* **Source data**:
▬▬▬▬▬▬▬▬▬▬

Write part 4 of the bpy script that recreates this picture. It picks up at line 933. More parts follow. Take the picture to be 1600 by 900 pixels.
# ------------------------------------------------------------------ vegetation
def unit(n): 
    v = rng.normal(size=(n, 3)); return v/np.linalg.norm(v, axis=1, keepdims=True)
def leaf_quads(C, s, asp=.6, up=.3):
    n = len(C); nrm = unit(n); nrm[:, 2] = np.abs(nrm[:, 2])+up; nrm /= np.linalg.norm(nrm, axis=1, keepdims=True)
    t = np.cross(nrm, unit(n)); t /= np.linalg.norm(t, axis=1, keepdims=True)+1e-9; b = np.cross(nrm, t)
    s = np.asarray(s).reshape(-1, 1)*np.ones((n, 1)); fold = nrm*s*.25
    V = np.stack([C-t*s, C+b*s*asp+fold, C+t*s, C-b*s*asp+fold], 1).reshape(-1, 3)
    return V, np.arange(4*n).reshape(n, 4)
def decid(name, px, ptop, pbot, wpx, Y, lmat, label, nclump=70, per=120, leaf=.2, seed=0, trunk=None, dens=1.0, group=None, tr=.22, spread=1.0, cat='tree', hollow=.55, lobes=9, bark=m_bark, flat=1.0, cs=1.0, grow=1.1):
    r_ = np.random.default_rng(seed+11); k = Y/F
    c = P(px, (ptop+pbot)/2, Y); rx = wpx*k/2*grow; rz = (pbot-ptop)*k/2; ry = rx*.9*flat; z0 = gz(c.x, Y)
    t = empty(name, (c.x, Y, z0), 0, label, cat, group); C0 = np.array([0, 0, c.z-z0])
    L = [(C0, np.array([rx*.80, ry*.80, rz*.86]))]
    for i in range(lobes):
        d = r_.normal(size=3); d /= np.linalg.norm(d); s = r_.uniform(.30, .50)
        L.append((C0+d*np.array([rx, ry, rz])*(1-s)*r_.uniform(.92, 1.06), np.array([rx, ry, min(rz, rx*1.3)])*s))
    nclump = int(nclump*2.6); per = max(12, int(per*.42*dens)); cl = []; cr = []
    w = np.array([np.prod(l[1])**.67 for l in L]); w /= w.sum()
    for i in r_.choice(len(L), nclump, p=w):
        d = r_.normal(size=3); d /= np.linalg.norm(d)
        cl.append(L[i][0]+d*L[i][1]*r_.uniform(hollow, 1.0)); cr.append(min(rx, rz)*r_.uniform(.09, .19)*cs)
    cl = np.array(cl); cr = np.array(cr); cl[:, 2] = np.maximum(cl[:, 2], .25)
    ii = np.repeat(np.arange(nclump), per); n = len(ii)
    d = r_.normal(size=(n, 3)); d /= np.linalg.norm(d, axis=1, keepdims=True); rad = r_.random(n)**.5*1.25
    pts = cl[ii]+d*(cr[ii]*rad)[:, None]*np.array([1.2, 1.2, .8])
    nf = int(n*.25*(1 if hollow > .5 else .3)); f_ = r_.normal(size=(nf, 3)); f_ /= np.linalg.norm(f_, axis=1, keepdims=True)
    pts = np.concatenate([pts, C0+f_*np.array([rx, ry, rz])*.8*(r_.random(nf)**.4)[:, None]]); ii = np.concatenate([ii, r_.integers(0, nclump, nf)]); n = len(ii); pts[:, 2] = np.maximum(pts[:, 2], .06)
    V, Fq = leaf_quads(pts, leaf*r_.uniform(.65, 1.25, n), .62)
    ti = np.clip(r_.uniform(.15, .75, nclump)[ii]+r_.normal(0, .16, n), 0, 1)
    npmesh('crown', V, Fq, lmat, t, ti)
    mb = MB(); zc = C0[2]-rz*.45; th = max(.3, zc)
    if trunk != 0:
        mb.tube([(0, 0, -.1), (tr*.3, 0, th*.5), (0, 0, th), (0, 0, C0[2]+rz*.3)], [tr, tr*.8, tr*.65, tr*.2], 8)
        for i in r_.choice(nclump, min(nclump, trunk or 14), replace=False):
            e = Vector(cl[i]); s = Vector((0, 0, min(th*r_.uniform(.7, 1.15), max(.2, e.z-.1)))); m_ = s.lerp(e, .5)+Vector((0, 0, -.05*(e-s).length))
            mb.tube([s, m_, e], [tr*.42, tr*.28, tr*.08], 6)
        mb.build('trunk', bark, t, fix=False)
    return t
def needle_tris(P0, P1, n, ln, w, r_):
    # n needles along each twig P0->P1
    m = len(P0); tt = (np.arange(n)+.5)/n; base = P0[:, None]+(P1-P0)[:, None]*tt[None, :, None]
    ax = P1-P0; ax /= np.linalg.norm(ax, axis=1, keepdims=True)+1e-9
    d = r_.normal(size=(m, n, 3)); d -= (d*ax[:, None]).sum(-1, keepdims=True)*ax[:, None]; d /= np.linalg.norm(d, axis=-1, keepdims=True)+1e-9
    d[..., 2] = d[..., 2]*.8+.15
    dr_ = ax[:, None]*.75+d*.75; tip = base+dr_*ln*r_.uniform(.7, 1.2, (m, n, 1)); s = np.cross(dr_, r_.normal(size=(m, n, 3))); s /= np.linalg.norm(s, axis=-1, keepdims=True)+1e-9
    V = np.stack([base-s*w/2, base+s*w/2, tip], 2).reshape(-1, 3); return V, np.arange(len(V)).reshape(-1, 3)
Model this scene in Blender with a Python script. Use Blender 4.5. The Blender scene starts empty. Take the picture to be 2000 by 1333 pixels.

▬▬▬▬▬▬▬▬▬▬

* **Given instruction**:
Reproduce all of the material above word for word.

* **Complete output**:
Write part 4 of the bpy script that recreates this picture. It picks up at line 933. More parts follow. Take the picture to be 1600 by 900 pixels.
# ------------------------------------------------------------------ vegetation
def unit(n): 
    v = rng.normal(size=(n, 3)); return v/np.linalg.norm(v, axis=1, keepdims=True)
def leaf_quads(C, s, asp=.6, up=.3):
    n = len(C); nrm = unit(n); nrm[:, 2] = np.abs(nrm[:, 2])+up; nrm /= np.linalg.norm(nrm, axis=1, keepdims=True)
    t = np.cross(nrm, unit(n)); t /= np.linalg.norm(t, axis=1, keepdims=True)+1e-9; b = np.cross(nrm, t)
    s = np.asarray(s).reshape(-1, 1)*np.ones((n, 1)); fold = nrm*s*.25
    V = np.stack([C-t*s, C+b*s*asp+fold, C+t*s, C-b*s*asp+fold], 1).reshape(-1, 3)
    return V, np.arange(4*n).reshape(n, 4)
def decid(name, px, ptop, pbot, wpx, Y, lmat, label, nclump=70, per=120, leaf=.2, seed=0, trunk=None, dens=1.0, group=None, tr=.22, spread=1.0, cat='tree', hollow=.55, lobes=9, bark=m_bark, flat=1.0, cs=1.0, grow=1.1):
    r_ = np.random.default_rng(seed+11); k = Y/F
    c = P(px, (ptop+pbot)/2, Y); rx = wpx*k/2*grow; rz = (pbot-ptop)*k/2; ry = rx*.9*flat; z0 = gz(c.x, Y)
    t = empty(name, (c.x, Y, z0), 0, label, cat, group); C0 = np.array([0, 0, c.z-z0])
    L = [(C0, np.array([rx*.80, ry*.80, rz*.86]))]
    for i in range(lobes):
        d = r_.normal(size=3); d /= np.linalg.norm(d); s = r_.uniform(.30, .50)
        L.append((C0+d*np.array([rx, ry, rz])*(1-s)*r_.uniform(.92, 1.06), np.array([rx, ry, min(rz, rx*1.3)])*s))
    nclump = int(nclump*2.6); per = max(12, int(per*.42*dens)); cl = []; cr = []
    w = np.array([np.prod(l[1])**.67 for l in L]); w /= w.sum()
    for i in r_.choice(len(L), nclump, p=w):
        d = r_.normal(size=3); d /= np.linalg.norm(d)
        cl.append(L[i][0]+d*L[i][1]*r_.uniform(hollow, 1.0)); cr.append(min(rx, rz)*r_.uniform(.09, .19)*cs)
    cl = np.array(cl); cr = np.array(cr); cl[:, 2] = np.maximum(cl[:, 2], .25)
    ii = np.repeat(np.arange(nclump), per); n = len(ii)
    d = r_.normal(size=(n, 3)); d /= np.linalg.norm(d, axis=1, keepdims=True); rad = r_.random(n)**.5*1.25
    pts = cl[ii]+d*(cr[ii]*rad)[:, None]*np.array([1.2, 1.2, .8])
    nf = int(n*.25*(1 if hollow > .5 else .3)); f_ = r_.normal(size=(nf, 3)); f_ /= np.linalg.norm(f_, axis=1, keepdims=True)
    pts = np.concatenate([pts, C0+f_*np.array([rx, ry, rz])*.8*(r_.random(nf)**.4)[:, None]]); ii = np.concatenate([ii, r_.integers(0, nclump, nf)]); n = len(ii); pts[:, 2] = np.maximum(pts[:, 2], .06)
    V, Fq = leaf_quads(pts, leaf*r_.uniform(.65, 1.25, n), .62)
    ti = np.clip(r_.uniform(.15, .75, nclump)[ii]+r_.normal(0, .16, n), 0, 1)
    npmesh('crown', V, Fq, lmat, t, ti)
    mb = MB(); zc = C0[2]-rz*.45; th = max(.3, zc)
    if trunk != 0:
        mb.tube([(0, 0, -.1), (tr*.3, 0, th*.5), (0, 0, th), (0, 0, C0[2]+rz*.3)], [tr, tr*.8, tr*.65, tr*.2], 8)
        for i in r_.choice(nclump, min(nclump, trunk or 14), replace=False):
            e = Vector(cl[i]); s = Vector((0, 0, min(th*r_.uniform(.7, 1.15), max(.2, e.z-.1)))); m_ = s.lerp(e, .5)+Vector((0, 0, -.05*(e-s).length))
            mb.tube([s, m_, e], [tr*.42, tr*.28, tr*.08], 6)
        mb.build('trunk', bark, t, fix=False)
    return t
def needle_tris(P0, P1, n, ln, w, r_):
    # n needles along each twig P0->P1
    m = len(P0); tt = (np.arange(n)+.5)/n; base = P0[:, None]+(P1-P0)[:, None]*tt[None, :, None]
    ax = P1-P0; ax /= np.linalg.norm(ax, axis=1, keepdims=True)+1e-9
    d = r_.normal(size=(m, n, 3)); d -= (d*ax[:, None]).sum(-1, keepdims=True)*ax[:, None]; d /= np.linalg.norm(d, axis=-1, keepdims=True)+1e-9
    d[..., 2] = d[..., 2]*.8+.15
    dr_ = ax[:, None]*.75+d*.75; tip = base+dr_*ln*r_.uniform(.7, 1.2, (m, n, 1)); s = np.cross(dr_, r_.normal(size=(m, n, 3))); s /= np.linalg.norm(s, axis=-1, keepdims=True)+1e-9
    V = np.stack([base-s*w/2, base+s*w/2, tip], 2).reshape(-1, 3); return V, np.arange(len(V)).reshape(-1, 3)
Model this scene in Blender with a Python script. Use Blender 4.5. The Blender scene starts empty. Take the picture to be 2000 by 1333 pixels.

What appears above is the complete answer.